2015.11.29

『神の時を選ぶ人は幸いです②』 (ルツ記1:6〜12)
 わたしたち人間に与えられている時間は、ある人には70年、80年、それより短い人もいれば、長い人もいます。その与えられた時間に応じて、わたしたち人間は最善を尽くして生きるわけです。時間は繰り返すこともできなければ、練習することもできません。蓄えも、他の人に譲ることもできないのです。人は時間の中で、また時間を通して、時間と共に生きていきます。しかし、その時間に対する権限が与えられていないことに戸惑いを覚えるわたしたちではないでしょうか。

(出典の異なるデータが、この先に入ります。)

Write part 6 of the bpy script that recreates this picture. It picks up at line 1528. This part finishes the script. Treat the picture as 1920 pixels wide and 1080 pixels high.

 前回わたしたちは大変な飢饉に襲われたイスラエルを離れ、モアブに移った家族のことを分かち合いました。エリメレクという人とその妻ナオミ、そして二人の息子は飢饉から逃れるために、故郷ベツレヘムを離れ、モアブの地に引っ越します。恐らく彼らの人生の予定には飢饉という厳しい出来事はなかったことでしょう。そこでエリメレクと彼の家族は何の迷いもなく故郷を離れることを決めたわけです。そのような選択はこの世の人の価値観から見たら当たり前のことでしょう。まず、“目の前に襲ってきた危機から逃れれば何とかなる!”と思っていたに違いありません。しかし、わたしたち神の子どもたちには目に見えるものが全てではなく、もう一つの目、信仰の目をもって置かれている状況を見つめなければならないのです。すなわち、今も生きておられる方、決してまどろむことも、眠ることもない方がおられ、わたしたちの人生のすべてを治めておられることを見つめるのです。
 ナオミはモアブの地で愛する夫と二人の息子を失いました。彼女に残っているものはモアブの地で得た二人の嫁だけ!これからどう生きればいいのかと深い悩みに陥っていたことでしょう。ちょうどその時、祖国のイスラエルから神の祝福の知らせが耳に入ってきます。飢饉で故郷エルサレムを離れてきたのに、今は状況が逆転したわけです。その時、彼女は今までの苦しかったモアブでの生活を思い浮かべながら考えたことでしょう。“故郷を離れなければよかった。わたしたちは何て馬鹿なことをしてしまっただろうか!”と。ナオミは故郷に帰ることを決心するわけですが・・・、そこには慕ってくる二人の嫁に別れを告げるナオミがいます。もちろんそこにはまだ若い嫁たちへの配慮の思いもありますが、それよりは今までの間違った選択をした過去をすべて消し去りたかったのかもしれません。
 しかし、わたしたちの間違った選択が残りの人生のすべてを決めつけてしまうことはないのです。もしわたしたちが一度間違った選択をしたとしても、神に立ち返ることでもう一度チャンスがあります。神様はわたしたちの数え切れない罪や咎、反抗、痛み、傷、弱さなどと関係なく、神の子どもたちに幸いな道を備えておられますし、その道を生きるようにと力を与えてくださるお父様です。求められるのは、わたし中心の選択、神を外してしまったこれまでの道から神の方へと向きを戻すことなのです。
 今日からアドベント。神がわたしたちの時間に入って来られた恵みの時、わたしたちから一時も離れることはないという「インマヌエル」の約束を、みどりごエスを通して確かにしてくださった祝福の時なのです。ハレルヤ!